Saturday 7 July 2012

An update on the Andy Situation...or lack thereof...

Well today has been nothing short of a shitter. You can tell that from the fact I'm blogging again for the second time today.
Needless to say our Andy didn't get in touch last night, so I have had to face the grim reality that not only did he fuck off, he did it with absoutely no explanation whatsoever...I can only draw my own conclusions. I have outlined a few theories in my earlier post and all of them stem from the fact he is a bad knobhead.

So I moped around for most of the day trying to work out why I give a fuck. Saw something interesting on someones twitter before. It was a girl who is also fighting a battle against a twat of an ex. She said:

"He's not an arse all of the time, hes nice like 20percent of the time.I miss that"

Yes ya see heres the issue, if they were a proper bastard the whole time it would be a no brainer. But they're not ya see. They're proper little angels sometimes. Making me dinner, running me a bath, in fact this time last week he was on the phone to me telling me what an wonderful amazing person I am and how he wants to spend his life with me. Has he gone the full Kerry Katona and added bi-polar to cocaine addiction? Who know's. All I do know is I feel like complete shit and its bang out of order.

It got to about half 4 and I was getting cabin fever, so I decided to go down to the park with my lad to get me out of the house. Lest we forget I am still having to deal with a 5yr old who wants to go and see spiderman so I suppose I'll have to take him the flicks tomorrow. For Fucks Sake. I don't even like spiderman. And you just know I'll be thinkng "you fucking bastard" throughout the whole thing. Still, thats tomorows problem.

Anyway we get to the park and our baby runs off pretending he's doctor who, and I sit down on a bench next to some fat people. One of them was holding a little boy, must have been about 2. There was kids running about everywhere having a ball, and I had taken 50 shades darker to read, it should have been a nice couple of hours out of the house. Then, my brain being the utter wanker that it is, decided to remind me that last time I was in a kids playground it was in London, with Andy, when we had taken his mate's kid to the play area on the way home from the pub. What sort of a tosser is my brain for thinking that was an appropriate thought to have at a time like this? Fuck off brain. Your the one that got us into this mess in the first place.

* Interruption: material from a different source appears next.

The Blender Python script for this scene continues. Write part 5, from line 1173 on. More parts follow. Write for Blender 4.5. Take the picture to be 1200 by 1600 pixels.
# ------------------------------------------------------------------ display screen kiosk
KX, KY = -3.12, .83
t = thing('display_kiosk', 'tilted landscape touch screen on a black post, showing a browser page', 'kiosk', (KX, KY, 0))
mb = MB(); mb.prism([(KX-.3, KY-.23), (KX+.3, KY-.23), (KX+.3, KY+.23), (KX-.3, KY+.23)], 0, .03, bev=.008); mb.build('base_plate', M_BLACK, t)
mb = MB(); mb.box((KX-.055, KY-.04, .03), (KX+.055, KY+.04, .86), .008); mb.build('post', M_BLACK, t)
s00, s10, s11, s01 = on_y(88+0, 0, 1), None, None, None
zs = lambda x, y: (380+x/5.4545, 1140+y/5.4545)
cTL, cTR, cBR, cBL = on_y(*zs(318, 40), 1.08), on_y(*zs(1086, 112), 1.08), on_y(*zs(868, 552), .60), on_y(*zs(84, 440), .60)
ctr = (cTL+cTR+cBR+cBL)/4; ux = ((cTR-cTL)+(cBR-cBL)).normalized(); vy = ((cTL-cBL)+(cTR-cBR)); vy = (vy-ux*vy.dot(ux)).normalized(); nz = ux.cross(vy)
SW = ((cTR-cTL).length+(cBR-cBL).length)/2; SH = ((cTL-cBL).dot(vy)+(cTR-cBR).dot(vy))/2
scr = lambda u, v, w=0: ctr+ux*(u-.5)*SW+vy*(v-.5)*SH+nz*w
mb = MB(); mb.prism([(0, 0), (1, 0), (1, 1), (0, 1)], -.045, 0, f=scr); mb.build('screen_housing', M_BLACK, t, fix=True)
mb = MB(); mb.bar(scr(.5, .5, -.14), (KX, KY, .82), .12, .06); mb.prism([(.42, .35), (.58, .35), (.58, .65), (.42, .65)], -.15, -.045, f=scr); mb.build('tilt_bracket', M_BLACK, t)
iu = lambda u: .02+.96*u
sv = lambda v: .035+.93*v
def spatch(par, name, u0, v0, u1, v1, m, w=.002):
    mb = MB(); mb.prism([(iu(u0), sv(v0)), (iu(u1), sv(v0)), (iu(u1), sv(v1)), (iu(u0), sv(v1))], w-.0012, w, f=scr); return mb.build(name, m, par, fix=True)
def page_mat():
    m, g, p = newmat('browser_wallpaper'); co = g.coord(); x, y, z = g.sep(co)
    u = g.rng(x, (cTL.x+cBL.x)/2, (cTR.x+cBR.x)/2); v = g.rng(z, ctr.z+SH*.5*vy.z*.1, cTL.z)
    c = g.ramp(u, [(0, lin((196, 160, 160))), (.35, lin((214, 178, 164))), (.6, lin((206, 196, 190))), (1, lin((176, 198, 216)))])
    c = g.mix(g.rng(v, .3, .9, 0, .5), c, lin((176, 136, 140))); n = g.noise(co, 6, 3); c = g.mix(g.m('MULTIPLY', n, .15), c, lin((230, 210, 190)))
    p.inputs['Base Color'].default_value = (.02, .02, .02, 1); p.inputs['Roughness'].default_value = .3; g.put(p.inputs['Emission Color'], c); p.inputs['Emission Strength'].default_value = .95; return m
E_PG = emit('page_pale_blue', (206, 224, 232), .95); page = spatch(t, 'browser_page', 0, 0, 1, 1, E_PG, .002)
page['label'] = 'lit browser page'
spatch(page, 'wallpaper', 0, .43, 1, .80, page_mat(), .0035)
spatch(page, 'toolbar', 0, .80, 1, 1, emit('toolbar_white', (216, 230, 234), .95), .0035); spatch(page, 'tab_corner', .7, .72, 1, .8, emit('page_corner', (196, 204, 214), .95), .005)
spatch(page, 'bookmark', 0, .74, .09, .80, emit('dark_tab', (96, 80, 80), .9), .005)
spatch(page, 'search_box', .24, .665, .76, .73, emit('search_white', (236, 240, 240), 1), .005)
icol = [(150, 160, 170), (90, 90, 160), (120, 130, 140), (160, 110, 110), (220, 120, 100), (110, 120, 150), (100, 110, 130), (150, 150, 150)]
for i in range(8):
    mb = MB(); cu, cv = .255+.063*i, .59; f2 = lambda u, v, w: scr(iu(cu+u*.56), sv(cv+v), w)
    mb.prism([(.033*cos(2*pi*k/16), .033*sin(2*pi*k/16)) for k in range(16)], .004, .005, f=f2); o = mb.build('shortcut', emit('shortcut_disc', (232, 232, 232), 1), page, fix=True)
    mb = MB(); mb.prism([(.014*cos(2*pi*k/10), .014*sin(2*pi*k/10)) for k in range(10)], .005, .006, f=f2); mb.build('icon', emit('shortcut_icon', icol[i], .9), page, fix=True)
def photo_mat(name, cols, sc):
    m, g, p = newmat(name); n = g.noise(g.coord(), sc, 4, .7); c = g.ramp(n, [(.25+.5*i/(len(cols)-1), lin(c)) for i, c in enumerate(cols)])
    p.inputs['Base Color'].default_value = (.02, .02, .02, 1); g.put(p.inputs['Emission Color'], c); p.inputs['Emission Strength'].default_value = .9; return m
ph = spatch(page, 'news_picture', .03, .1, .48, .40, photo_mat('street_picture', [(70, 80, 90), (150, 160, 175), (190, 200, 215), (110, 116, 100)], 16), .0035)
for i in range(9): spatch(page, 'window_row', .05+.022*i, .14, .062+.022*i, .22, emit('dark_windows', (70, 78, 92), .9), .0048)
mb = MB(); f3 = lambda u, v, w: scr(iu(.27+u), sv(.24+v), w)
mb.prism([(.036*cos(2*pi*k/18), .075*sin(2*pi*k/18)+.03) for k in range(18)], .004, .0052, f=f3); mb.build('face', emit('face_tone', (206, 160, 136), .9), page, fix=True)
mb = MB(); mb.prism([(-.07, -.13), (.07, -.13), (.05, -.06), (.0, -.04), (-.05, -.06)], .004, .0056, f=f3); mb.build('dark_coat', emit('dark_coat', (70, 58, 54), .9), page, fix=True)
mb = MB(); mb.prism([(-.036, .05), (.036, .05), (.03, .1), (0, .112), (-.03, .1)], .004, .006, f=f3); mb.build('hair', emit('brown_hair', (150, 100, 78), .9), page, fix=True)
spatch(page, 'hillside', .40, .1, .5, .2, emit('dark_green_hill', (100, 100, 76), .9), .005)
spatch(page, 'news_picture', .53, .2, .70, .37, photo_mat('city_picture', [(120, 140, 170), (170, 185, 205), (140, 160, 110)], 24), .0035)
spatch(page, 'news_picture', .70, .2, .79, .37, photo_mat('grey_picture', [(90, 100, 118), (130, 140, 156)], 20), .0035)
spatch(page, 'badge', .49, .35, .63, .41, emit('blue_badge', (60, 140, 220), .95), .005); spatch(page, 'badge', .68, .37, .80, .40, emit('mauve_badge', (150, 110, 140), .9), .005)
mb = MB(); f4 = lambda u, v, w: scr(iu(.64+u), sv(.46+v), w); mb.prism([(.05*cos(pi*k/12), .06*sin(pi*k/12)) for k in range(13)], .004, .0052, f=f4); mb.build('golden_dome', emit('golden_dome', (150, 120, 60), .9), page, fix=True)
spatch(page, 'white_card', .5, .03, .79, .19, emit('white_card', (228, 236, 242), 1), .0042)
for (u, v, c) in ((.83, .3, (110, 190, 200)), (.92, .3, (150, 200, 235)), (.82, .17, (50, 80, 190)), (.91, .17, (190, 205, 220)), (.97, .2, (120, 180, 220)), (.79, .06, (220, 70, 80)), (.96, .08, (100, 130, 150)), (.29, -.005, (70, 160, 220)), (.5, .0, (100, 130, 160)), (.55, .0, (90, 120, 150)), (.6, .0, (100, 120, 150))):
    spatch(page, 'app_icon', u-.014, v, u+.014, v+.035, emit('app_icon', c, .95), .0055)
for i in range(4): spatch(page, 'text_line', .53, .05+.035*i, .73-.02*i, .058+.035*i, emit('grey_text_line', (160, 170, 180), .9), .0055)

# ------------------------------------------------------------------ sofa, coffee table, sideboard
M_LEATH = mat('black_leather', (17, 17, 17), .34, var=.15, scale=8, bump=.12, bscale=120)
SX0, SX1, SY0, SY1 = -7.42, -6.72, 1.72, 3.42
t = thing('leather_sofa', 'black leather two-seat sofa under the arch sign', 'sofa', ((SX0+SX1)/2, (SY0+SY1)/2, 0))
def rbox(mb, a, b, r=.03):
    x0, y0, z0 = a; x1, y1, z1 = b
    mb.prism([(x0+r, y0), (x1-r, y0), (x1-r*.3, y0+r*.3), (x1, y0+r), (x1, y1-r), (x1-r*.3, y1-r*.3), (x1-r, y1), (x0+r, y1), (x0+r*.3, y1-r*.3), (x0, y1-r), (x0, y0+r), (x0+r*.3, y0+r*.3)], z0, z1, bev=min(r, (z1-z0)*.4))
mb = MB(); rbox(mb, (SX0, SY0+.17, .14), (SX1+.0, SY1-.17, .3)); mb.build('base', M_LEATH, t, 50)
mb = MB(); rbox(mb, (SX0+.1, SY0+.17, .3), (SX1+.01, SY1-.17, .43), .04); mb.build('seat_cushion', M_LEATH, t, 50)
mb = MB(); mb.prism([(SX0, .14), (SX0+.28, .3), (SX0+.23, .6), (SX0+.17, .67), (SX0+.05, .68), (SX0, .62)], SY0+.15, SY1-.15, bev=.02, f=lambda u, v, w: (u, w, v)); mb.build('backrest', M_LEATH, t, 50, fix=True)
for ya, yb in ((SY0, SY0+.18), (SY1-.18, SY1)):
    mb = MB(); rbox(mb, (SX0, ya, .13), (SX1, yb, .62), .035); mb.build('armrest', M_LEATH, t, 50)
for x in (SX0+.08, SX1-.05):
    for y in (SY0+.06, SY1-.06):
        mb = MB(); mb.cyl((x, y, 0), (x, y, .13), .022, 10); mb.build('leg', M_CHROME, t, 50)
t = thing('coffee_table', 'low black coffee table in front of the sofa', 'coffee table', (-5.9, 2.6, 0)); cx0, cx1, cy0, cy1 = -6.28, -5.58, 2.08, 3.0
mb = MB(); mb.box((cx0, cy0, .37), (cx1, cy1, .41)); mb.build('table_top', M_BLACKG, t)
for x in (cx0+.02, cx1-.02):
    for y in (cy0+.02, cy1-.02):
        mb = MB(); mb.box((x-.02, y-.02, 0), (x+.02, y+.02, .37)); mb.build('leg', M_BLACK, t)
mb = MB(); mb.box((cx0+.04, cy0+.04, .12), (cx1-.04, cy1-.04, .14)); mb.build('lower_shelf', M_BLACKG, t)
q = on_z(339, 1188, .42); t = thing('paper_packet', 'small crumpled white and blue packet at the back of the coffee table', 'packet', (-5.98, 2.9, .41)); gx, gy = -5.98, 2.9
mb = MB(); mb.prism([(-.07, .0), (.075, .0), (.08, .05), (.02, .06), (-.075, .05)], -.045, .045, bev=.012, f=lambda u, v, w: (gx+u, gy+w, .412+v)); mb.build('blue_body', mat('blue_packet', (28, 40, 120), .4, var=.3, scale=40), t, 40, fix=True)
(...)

So all of a suddden I now felt like the park is not the place I wanted to be. I wanted to be at home, in bed, under the covers, hiding from the blatant horric treatment I have been subjected to. That's what is fucking pissing me off you know. It is proving difficult to do the whole "Hold your head up high" when I have been quite obviously been fucked right over. I'm an actual idiot and I think I need a carer or something because I clearly am incapable of making rational decisions when it comes to this dude! Its embarrassing more than anything else! Anyway, I felt like an agrophobic in a field. I needed to run, but how could I bail when we had only been there 15 minutes? I would look like a right miserable cow. All the other mum's would be looking at me as if to say look at that tight bitch dragging him home, he's only just made a tardis out of the slide. Then, the 2year old next to me started to spew up and its fat mother was just letting it. No attempt to divert it into a bin, no attempt to clean up the chunks from the bench with baby wipes, fuck all. She just let this kid spew up all over the show and then walked away. Scruffy fucker. With thoughts of Andy spinning round my head, the fresh smell of vomit swirling up my nose and no obvious excuse to leave, I was starting to feel like I might shed a tear. The situation was critical. I was very nearly sobbing. Like a wierdo. In a kids playground. Surrounded by fat people. And just when I was about to surrender to the pathetic mess gods, the universe threw me a bone. It started to absolutely piss it down. Big fat blobs of rain which meant I could take my lad home without looking like a mean bitch.

So now I'm back home and I'm feeling irritated and sad. I badly want to text him and tell him he's a cunt. Common sense tells me no good will come from this. Surely he's fully aware that he's a cunt anyway? I don't need to remind him of this. He was on about getting me a key cut to his flat on Monday. Fucking 5 days earlier he was getting me a key, and now he's god knows where doing god know's who. WHAT THE FUCK HAS GONE ON?? I hate it when things don't make sense. I need logical reasoning otherwise my brain just doesn't compute the situation. Whats a girl to do ay?

I need to sort my shit out here, I cant be arsed feeling like a miserable fucker for too long, its draining and time consuming and also not really very enjoyable. I need something exciting and fabulous to happen to me ASAP. Before I start texting my ex's.